Possibly because Day-Lewis fails to let Dano perform a blessing on the first derrick before it starts pumping—“a simple blessing,” he says, “but an important one”—tragedy ensues; soon, an accident sets the derrick ablaze, and through director Paul Thomas Andseron’s lens it looks like hellfire escaping from Hades through a hole in the ground, the devil come to earth with a pitch-black, soaked-in-oil Day-Lewis as his one man welcoming committee. Not that Dano is some kind of saint; not long thereafter, Day-Lewis cuts him down to size by pushing him into a puddle of oil on the ground, a reminder to Dano and to the audience that the two are not so different.

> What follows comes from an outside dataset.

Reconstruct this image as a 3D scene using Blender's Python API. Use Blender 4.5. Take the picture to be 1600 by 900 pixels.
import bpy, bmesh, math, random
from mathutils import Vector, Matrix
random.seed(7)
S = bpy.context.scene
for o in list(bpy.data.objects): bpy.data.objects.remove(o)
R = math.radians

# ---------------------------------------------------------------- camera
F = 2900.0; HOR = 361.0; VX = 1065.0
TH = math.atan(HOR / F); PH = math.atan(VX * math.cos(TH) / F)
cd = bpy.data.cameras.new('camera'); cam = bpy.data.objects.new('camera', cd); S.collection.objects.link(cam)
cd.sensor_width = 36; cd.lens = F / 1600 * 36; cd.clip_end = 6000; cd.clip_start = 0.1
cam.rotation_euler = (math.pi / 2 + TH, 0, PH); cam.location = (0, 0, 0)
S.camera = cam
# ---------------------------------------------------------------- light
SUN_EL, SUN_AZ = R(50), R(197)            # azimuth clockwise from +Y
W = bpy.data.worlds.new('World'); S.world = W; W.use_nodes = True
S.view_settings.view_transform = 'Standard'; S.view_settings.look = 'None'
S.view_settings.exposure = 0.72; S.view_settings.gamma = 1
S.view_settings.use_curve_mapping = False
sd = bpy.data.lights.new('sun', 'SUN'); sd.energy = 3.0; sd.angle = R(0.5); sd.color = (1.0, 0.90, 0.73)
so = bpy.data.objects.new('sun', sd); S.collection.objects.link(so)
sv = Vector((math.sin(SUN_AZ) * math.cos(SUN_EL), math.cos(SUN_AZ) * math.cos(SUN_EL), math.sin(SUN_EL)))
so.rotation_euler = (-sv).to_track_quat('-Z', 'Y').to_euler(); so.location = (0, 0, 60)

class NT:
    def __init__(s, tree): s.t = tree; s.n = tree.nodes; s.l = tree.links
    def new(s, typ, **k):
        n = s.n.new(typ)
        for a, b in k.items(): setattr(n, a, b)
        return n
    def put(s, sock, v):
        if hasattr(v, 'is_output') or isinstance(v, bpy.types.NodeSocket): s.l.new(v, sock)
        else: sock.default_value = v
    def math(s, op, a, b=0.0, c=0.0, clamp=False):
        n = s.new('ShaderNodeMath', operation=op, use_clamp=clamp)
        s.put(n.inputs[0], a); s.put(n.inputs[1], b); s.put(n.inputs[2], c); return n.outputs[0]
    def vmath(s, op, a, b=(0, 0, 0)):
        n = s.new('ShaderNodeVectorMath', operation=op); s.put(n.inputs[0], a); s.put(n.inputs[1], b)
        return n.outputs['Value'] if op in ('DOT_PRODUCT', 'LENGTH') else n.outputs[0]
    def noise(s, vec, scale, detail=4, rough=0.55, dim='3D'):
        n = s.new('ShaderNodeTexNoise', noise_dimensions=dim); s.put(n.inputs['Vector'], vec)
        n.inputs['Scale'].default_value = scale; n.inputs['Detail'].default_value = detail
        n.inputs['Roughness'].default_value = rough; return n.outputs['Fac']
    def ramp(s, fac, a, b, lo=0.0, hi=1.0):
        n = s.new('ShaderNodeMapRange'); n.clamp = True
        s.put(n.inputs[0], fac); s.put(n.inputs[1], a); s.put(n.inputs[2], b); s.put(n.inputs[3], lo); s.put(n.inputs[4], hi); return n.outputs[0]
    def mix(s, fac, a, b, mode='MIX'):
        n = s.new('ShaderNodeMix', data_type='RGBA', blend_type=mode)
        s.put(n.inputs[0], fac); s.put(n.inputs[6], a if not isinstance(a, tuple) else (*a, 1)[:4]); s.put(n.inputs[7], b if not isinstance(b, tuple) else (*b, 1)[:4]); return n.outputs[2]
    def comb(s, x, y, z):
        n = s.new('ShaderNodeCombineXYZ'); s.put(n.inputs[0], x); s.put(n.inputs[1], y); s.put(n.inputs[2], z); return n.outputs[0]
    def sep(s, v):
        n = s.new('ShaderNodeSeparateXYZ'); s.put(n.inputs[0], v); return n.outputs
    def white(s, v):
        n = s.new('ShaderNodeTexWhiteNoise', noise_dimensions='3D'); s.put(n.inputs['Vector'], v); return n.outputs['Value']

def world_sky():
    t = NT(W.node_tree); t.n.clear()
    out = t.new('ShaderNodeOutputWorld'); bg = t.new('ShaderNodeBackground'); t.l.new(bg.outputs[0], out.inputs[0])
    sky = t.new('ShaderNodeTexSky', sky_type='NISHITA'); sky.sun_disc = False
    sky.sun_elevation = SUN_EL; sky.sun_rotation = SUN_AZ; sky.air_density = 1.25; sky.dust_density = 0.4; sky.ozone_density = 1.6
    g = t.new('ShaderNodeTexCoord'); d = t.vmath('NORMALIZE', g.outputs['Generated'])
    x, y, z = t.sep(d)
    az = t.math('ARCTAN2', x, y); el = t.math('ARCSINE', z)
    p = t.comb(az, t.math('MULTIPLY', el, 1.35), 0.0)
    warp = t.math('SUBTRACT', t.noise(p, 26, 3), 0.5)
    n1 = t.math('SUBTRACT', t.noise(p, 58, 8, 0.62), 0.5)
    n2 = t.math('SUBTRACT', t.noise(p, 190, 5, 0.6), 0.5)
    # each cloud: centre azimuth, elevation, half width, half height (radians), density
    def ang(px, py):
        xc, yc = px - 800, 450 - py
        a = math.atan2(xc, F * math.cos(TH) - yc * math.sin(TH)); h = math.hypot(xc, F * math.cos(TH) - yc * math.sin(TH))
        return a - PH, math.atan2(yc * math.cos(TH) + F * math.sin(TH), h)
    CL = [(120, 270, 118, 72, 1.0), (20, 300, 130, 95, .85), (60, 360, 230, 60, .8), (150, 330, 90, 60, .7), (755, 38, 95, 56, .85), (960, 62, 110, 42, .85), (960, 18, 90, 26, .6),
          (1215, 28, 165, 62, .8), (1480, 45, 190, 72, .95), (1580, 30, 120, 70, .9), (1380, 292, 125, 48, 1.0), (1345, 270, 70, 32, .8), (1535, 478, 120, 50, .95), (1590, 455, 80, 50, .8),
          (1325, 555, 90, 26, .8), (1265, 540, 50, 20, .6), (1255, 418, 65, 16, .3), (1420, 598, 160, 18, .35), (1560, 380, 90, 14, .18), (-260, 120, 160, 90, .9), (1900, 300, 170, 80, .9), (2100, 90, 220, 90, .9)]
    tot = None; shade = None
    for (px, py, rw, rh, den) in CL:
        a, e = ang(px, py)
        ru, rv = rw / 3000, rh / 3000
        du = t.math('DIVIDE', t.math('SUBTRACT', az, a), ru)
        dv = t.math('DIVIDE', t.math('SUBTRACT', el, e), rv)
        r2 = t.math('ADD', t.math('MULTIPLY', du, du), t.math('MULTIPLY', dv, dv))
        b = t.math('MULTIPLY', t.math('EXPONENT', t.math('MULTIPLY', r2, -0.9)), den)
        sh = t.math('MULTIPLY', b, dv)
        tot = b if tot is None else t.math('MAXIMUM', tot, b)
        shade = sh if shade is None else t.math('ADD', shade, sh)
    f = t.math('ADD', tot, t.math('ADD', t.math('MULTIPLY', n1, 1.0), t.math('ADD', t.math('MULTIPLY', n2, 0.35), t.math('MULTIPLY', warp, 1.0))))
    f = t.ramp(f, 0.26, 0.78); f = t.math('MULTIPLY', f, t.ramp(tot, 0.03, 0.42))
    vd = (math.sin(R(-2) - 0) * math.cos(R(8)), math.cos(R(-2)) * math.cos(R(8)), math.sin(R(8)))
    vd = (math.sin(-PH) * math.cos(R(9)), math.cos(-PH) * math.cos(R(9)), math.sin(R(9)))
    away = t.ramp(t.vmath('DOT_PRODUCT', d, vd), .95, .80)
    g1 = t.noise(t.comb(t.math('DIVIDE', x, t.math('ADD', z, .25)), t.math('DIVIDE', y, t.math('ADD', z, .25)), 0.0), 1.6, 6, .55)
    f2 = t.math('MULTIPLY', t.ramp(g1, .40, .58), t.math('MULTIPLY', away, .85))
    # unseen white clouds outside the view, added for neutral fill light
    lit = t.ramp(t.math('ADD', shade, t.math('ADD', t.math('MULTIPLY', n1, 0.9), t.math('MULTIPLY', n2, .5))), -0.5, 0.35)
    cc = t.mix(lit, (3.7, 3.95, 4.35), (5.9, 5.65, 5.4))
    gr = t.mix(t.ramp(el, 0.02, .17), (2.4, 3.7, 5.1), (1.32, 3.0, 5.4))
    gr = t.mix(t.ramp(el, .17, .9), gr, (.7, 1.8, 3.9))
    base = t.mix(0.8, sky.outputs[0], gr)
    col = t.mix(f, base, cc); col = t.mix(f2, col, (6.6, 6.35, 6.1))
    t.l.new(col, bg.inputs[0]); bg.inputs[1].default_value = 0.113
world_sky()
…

There Will Be Blood announces its grim and somber heft from the onset, through its austere style characterized by uncut long takes, solemnly muted colors and frames packed with sweaty and serious men. (Religion and industry are the domains of men, and as such there is hardly a speaking role for a woman in the film.) Though Dano plays a central role in the film, he can’t help but be overshadowed; There Will Be Blood belongs to Day-Lewis, whom Anderson emphasizes by shooting in unbroken close-ups; but Anderson contrasts this intimacy with a tendency to allow the action to unfold in the frame’s distant rearground. There Will Be Blood is meant to be understood microcosmically, an illumination of one barbarous tycoon in a expansive country full of them, in a world that turns on their dollar.
Although Day-Lewis doesn’t seem like much of a villain at first; not so much cold, callous or cruel, he comes across as simply arrogant. But midway through the film he delivers a speech that clues us in to his bitter and rampant misanthropy, which he has hitherto successfully hidden from his public: “I have a competition in me,” he says. “I want no one else to succeed.” In Anderson’s film, the hubris and greed of unchecked ambition yields tragedy, as Day-Lewis, to his undoing, slips into sin: from lust and drink to abandonment and, finally, murder. At the film’s start, Day-Lewis falls down a crude mine shaft and breaks his leg, though it doesn’t stop him from crawling out, like an animal, to stake a silver claim; he walks with a limp through the rest of the film, his unquenchable yearning for power through money manifest as a physical handicap.

It’s no accident, then, that the film ends during the unraveling of the American Dream known as the Great Depression. If There Will Be Blood begins by showing where the country came from, it moves on to show how it ends. Anderson slyly uses history to predict the future, and to warn Americans that their country is falling in on itself.